I hope that my regular readers won’t mind that this post presents a cultural critique rather than the sorts of subjects on which I typically write. Those of you who have watched House of Cards (either the British version or the new American iteration on which this poster is based) will recognize this promotional poster that the Ontario Young Liberals recently published.
At first, I thought that it was satire and that the Ontario Progressive Conservative Youth Association, the Young Liberals’ rival group, had created it in order to critique the Liberal Party of Ontario as corrupt and power-hungry. The Young Liberals probably thought something to the effect that this poster makes politics seem exciting and that it would help recruit passionate politicos to their team. In reality, the Young Liberals have made the Conservative and New Democratic case against their own party – that the Liberals run a corrupt, entitled, wasteful government – just as effectively as the Western Standard did in 2004 through this poster, which parodies the HBO series The Sopranos and lampoons the Liberal Party of Canada for having perpetrated the Sponsorship Scandal.
The Ontario Young Liberals seem oblivious to irony and satire, because this promotional poster in fact reflects poorly on the Liberal Party of Ontario and on the McGuinty and Wynne Governments. An astute politico who has watched House of Cards might very well think – though I couldn’t possibly comment – that the Young Liberals are suggesting that Kathleen Wynne represents Frank Underwood, and that she orchestrated the Gas Plant Scandal as a pretext for McGuinty’s resignation in 2013 so that she could become leader of the Liberal Party and Premier of Ontario.
The Young Liberals also might not have realized that an upside down flag is a sign of distress, and not merely a logo for the American version of House of Cards. Ironically, the Young Liberals have thereby acknowledged that the McGuinty and Wynne Governments have put this province in distress.

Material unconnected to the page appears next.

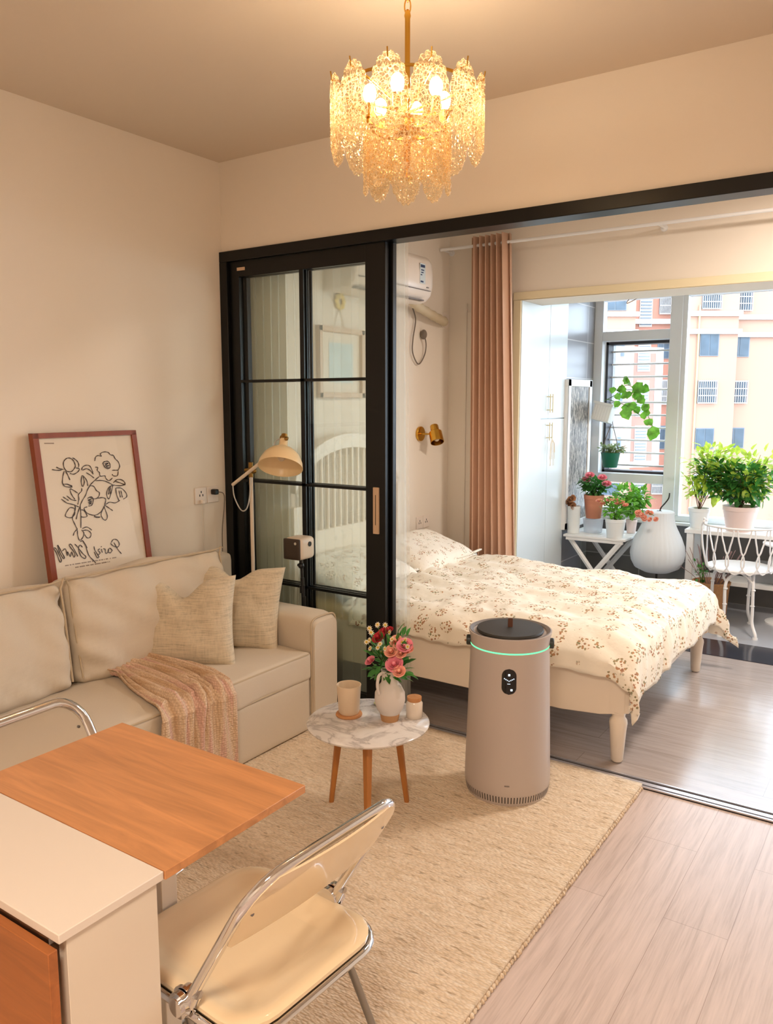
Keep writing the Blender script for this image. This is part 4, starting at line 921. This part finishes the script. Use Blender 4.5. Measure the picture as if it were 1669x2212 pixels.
for st in STROKES:
    if len(st) == 2: st = [st[0], ((st[0][0]+st[1][0])/2, (st[0][1]+st[1][1])/2), st[1]]
    P = spline([Vector(pw(y, z, .0022)) for y, z in st], 3)
    b.tube(P, [.0021*(.7+.5*sin(i*.9)**2) for i in range(len(P))], 5)
b.build('ink_drawing', INK, pp_, smooth=True)
b = M(); random.seed(9)
for (ya, za), (yb, zb), n_ in (((2.086, .884), (2.361, .878), 60), ((2.134, .868), (2.319, .864), 40), ((2.06, 1.424), (2.112, 1.422), 12)):
    for k in range(n_):
        if random.random() < .13: continue
        y = lerp(ya, yb, k/n_); z = lerp(za, zb, k/n_); pbox(b, y, y+(yb-ya)/n_*.7, z-.0025, z+.0025, .0, .0008)
b.build('small_print', INK2, pp_)
b = M(); pbox(b, PY0+fw, PY1-fw, PZ0+fw, PZ1-fw*.8, .0055, .0070); b.build('glazing', glass('poster_glazing', (1, 1, 1), 1.35), ps)
# wall sockets in the living room corner with plug and cord
ws = thing('wall_socket', 'white double wall socket with a black plug by the sliding door', 'wall socket', (XL, 3.05, 1.10))
for y0 in (2.965, 3.052): box(XL, XL+.009, y0, y0+.084, 1.055, 1.145).build('face_plate', ACW, ws, bevel=.003)
b = M()
for y in (3.007,):
    for dy, dz in ((-.011, .012), (.011, .012), (0, .03), (-.008, -.02), (.008, -.02)): b.box(XL+.009, XL+.010, y+dy-.003, y+dy+.003, 1.09+dz-.006, 1.09+dz+.006)
b.build('pin_holes', BLACKP, ws)
pg = thing('power_plug', 'black plug and its cord running down behind the sofa', 'plug', (XL, 3.09, 1.115))
box(XL+.009, XL+.045, 3.075, 3.105, 1.10, 1.13).build('plug_head', BLACKP, pg, bevel=.006)
M().tube(spline([(XL+.045, 3.10, 1.115), (XL+.06, 3.125, 1.10), (XL+.05, 3.135, 1.03), (XL+.03, 3.135, .90), (XL+.03, 3.13, .72), (XL+.04, 3.10, .55)]), .003, 6).build('cord', GREYC, pg, smooth=True)
pg = thing('power_plug', 'white plug and thin cord below the left half of the double socket', 'plug', (XL, 3.0, 1.065))
box(XL+.009, XL+.03, 2.995, 3.018, 1.056, 1.078).build('plug_head', ACW, pg, bevel=.004)
M().tube(spline([(XL+.02, 3.006, 1.056), (XL+.015, 3.008, .95), (XL+.015, 3.012, .8), (XL+.02, 3.01, .62)]), .0025, 6).build('cord', WCORD, pg, smooth=True)
# arm lamp
fl = thing('floor_lamp', 'cream arm floor lamp with brass joints behind the sofa corner', 'floor lamp', (-2.978, 3.125, 0))
LW = mat('lamp_cream_metal', (240, 222, 200), .35)
M().lathe([(.065, 0), (.065, .012), (.02, .02)], (-2.978, 3.125, 0), 28).build('base', LW, fl, smooth=True)
M().cyl((-2.978, 3.125, .015), (-2.978, 3.125, 1.22), .010, n=14).build('pole', LW, fl, smooth=True)
b = M(); b.cyl((-2.978, 3.125, 1.205), (-2.978, 3.125, 1.285), .013, n=12); b.cyl((-2.985, 3.09, 1.245), (-2.925, 3.10, 1.245), .011, n=12); b.ell((-2.925, 3.09, 1.243), (.018, .014, .014), 10, 6); b.build('pole_joint', mat('aged_brass', (150, 116, 62), .3, metal=1), fl, smooth=True)
A_, B_ = on_y(492, 1050, 2.99), on_y(622, 952, 3.02); A_ = Vector((-3.06, 3.07, 1.165)); 
M().cyl(tuple(A_), (-2.70, 3.02, 1.365), .009, n=12).build('arm', LW, fl, smooth=True)
ax = Vector((.22, -.44, -.82)).normalized(); apex = on_y(613, 950, 2.98)
sh_ = M(); sh_.x = Matrix.Translation(apex) @ ax.to_track_quat('Z', 'Y').to_matrix().to_4x4()
sh_.lathe([(.0, .0), (.020, .0), (.022, .035), (.030, .043), (.060, .060), (.088, .088), (.104, .122), (.109, .150), (.1065, .150), (.101, .122), (.085, .09), (.058, .064), (.02, .05), (0, .05)], (0, 0, 0), 44, cap=False)
sh_.build('lamp_shade', CREAME, fl, smooth=True)
b = M(); b.x = sh_.x; b.ell((0, 0, .085), (.024, .024, .032), 14, 8); b.build('bulb', LAMPIN, fl, smooth=True)
b = M(); b.cyl(tuple(apex+Vector((-.018, 0, .012))), tuple(apex+Vector((.022, 0, .006))), .010, n=12); b.cyl(tuple(apex-ax*.0), tuple(apex-ax*.028), .016, n=14); b.ell(tuple(apex+Vector((.024, -.01, .006))), .010, 8, 6); b.build('shade_joint', mat('aged_brass_2', (150, 116, 62), .3, metal=1), fl, smooth=True)
b = M(); b.tube(spline([tuple(apex+Vector((0, 0, .01))), tuple(apex+Vector((-.05, 0, -.005))), tuple(apex+Vector((-.072, 0, -.045)))]), .0035, 6)
b.build('shade_cord', mat('lamp_cord', (196, 192, 186), .5), fl, smooth=True); b = M(); b.tube(spline([tuple(A_), (-3.04, 3.06, 1.10), (-2.995, 3.06, 1.035), (-2.965, 3.07, 1.04), (-2.95, 3.08, 1.10), (-2.945, 3.09, 1.21)]), .0035, 6); b.build('hanging_cord', mat('lamp_cord_2', (196, 192, 186), .5), fl, smooth=True)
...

In short, this promotional poster is unintentionally revealing in its damning criticism of the McGuinty and Wynne Governments, and it exemplifies the disturbing convergence of satire and genuineness in politics. The Young Liberals have thus proven Poe’s Law: without the modulated voice inflections and gestures that we experience in personal interaction, it is often impossible in print media to distinguish between a genuine argument or slogan and its parody.